EXERCISE DESCRIPTION> Repeat the material below exactly, line for line.

DATASET ROWS>
====
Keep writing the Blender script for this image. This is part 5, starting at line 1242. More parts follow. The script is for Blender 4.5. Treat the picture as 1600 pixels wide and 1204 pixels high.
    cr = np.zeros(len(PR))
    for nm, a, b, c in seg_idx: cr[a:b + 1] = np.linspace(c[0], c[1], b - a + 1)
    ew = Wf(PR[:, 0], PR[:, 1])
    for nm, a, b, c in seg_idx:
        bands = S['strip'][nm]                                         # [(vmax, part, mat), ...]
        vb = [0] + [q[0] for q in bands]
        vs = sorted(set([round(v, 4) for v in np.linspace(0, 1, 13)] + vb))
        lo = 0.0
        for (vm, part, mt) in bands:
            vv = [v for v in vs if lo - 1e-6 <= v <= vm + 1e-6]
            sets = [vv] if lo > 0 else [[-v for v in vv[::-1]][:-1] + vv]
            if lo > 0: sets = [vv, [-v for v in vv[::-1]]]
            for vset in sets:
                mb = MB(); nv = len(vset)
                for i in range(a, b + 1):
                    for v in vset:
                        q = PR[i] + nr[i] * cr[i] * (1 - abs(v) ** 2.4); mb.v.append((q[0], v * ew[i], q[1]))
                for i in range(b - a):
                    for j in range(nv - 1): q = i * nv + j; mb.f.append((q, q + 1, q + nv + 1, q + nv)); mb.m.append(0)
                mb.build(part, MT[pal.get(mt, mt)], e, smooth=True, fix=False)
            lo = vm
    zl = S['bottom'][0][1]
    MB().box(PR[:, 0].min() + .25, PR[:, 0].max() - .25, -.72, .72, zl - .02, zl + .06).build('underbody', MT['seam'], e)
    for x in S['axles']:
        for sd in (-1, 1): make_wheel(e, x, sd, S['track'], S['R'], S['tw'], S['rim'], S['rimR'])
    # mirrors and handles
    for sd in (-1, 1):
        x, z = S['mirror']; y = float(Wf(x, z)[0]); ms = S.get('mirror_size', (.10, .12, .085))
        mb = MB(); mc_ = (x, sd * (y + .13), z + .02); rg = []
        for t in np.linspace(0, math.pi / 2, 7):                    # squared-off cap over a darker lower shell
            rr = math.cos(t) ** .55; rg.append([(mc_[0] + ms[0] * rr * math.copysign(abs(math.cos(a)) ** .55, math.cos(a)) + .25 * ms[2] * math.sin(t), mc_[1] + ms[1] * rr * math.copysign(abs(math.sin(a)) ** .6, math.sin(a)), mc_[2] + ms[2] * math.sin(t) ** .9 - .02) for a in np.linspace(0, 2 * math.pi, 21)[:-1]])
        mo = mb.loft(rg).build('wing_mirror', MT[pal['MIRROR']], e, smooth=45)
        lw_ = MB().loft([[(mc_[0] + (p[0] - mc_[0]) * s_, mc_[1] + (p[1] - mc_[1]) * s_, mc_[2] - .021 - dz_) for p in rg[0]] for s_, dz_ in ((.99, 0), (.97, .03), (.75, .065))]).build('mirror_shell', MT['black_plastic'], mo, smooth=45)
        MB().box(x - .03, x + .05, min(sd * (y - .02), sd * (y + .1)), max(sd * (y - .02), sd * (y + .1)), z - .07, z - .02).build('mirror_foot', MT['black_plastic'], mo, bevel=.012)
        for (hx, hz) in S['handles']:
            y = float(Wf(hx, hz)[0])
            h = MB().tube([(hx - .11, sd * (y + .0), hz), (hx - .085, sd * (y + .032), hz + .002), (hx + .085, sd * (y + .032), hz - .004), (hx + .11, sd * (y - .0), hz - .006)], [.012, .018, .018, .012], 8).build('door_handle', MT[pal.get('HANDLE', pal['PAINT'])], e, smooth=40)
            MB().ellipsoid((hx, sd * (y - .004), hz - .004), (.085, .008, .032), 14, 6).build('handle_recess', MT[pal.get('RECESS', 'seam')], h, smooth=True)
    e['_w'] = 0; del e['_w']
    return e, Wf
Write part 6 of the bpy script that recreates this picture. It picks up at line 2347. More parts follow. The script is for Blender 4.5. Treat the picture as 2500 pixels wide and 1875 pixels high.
====
WRITTEN RESPONSE>
Keep writing the Blender script for this image. This is part 5, starting at line 1242. More parts follow. The script is for Blender 4.5. Treat the picture as 1600 pixels wide and 1204 pixels high.
    cr = np.zeros(len(PR))
    for nm, a, b, c in seg_idx: cr[a:b + 1] = np.linspace(c[0], c[1], b - a + 1)
    ew = Wf(PR[:, 0], PR[:, 1])
    for nm, a, b, c in seg_idx:
        bands = S['strip'][nm]                                         # [(vmax, part, mat), ...]
        vb = [0] + [q[0] for q in bands]
        vs = sorted(set([round(v, 4) for v in np.linspace(0, 1, 13)] + vb))
        lo = 0.0
        for (vm, part, mt) in bands:
            vv = [v for v in vs if lo - 1e-6 <= v <= vm + 1e-6]
            sets = [vv] if lo > 0 else [[-v for v in vv[::-1]][:-1] + vv]
            if lo > 0: sets = [vv, [-v for v in vv[::-1]]]
            for vset in sets:
                mb = MB(); nv = len(vset)
                for i in range(a, b + 1):
                    for v in vset:
                        q = PR[i] + nr[i] * cr[i] * (1 - abs(v) ** 2.4); mb.v.append((q[0], v * ew[i], q[1]))
                for i in range(b - a):
                    for j in range(nv - 1): q = i * nv + j; mb.f.append((q, q + 1, q + nv + 1, q + nv)); mb.m.append(0)
                mb.build(part, MT[pal.get(mt, mt)], e, smooth=True, fix=False)
            lo = vm
    zl = S['bottom'][0][1]
    MB().box(PR[:, 0].min() + .25, PR[:, 0].max() - .25, -.72, .72, zl - .02, zl + .06).build('underbody', MT['seam'], e)
    for x in S['axles']:
        for sd in (-1, 1): make_wheel(e, x, sd, S['track'], S['R'], S['tw'], S['rim'], S['rimR'])
    # mirrors and handles
    for sd in (-1, 1):
        x, z = S['mirror']; y = float(Wf(x, z)[0]); ms = S.get('mirror_size', (.10, .12, .085))
        mb = MB(); mc_ = (x, sd * (y + .13), z + .02); rg = []
        for t in np.linspace(0, math.pi / 2, 7):                    # squared-off cap over a darker lower shell
            rr = math.cos(t) ** .55; rg.append([(mc_[0] + ms[0] * rr * math.copysign(abs(math.cos(a)) ** .55, math.cos(a)) + .25 * ms[2] * math.sin(t), mc_[1] + ms[1] * rr * math.copysign(abs(math.sin(a)) ** .6, math.sin(a)), mc_[2] + ms[2] * math.sin(t) ** .9 - .02) for a in np.linspace(0, 2 * math.pi, 21)[:-1]])
        mo = mb.loft(rg).build('wing_mirror', MT[pal['MIRROR']], e, smooth=45)
        lw_ = MB().loft([[(mc_[0] + (p[0] - mc_[0]) * s_, mc_[1] + (p[1] - mc_[1]) * s_, mc_[2] - .021 - dz_) for p in rg[0]] for s_, dz_ in ((.99, 0), (.97, .03), (.75, .065))]).build('mirror_shell', MT['black_plastic'], mo, smooth=45)
        MB().box(x - .03, x + .05, min(sd * (y - .02), sd * (y + .1)), max(sd * (y - .02), sd * (y + .1)), z - .07, z - .02).build('mirror_foot', MT['black_plastic'], mo, bevel=.012)
        for (hx, hz) in S['handles']:
            y = float(Wf(hx, hz)[0])
            h = MB().tube([(hx - .11, sd * (y + .0), hz), (hx - .085, sd * (y + .032), hz + .002), (hx + .085, sd * (y + .032), hz - .004), (hx + .11, sd * (y - .0), hz - .006)], [.012, .018, .018, .012], 8).build('door_handle', MT[pal.get('HANDLE', pal['PAINT'])], e, smooth=40)
            MB().ellipsoid((hx, sd * (y - .004), hz - .004), (.085, .008, .032), 14, 6).build('handle_recess', MT[pal.get('RECESS', 'seam')], h, smooth=True)
    e['_w'] = 0; del e['_w']
    return e, Wf
Write part 6 of the bpy script that recreates this picture. It picks up at line 2347. More parts follow. The script is for Blender 4.5. Treat the picture as 2500 pixels wide and 1875 pixels high.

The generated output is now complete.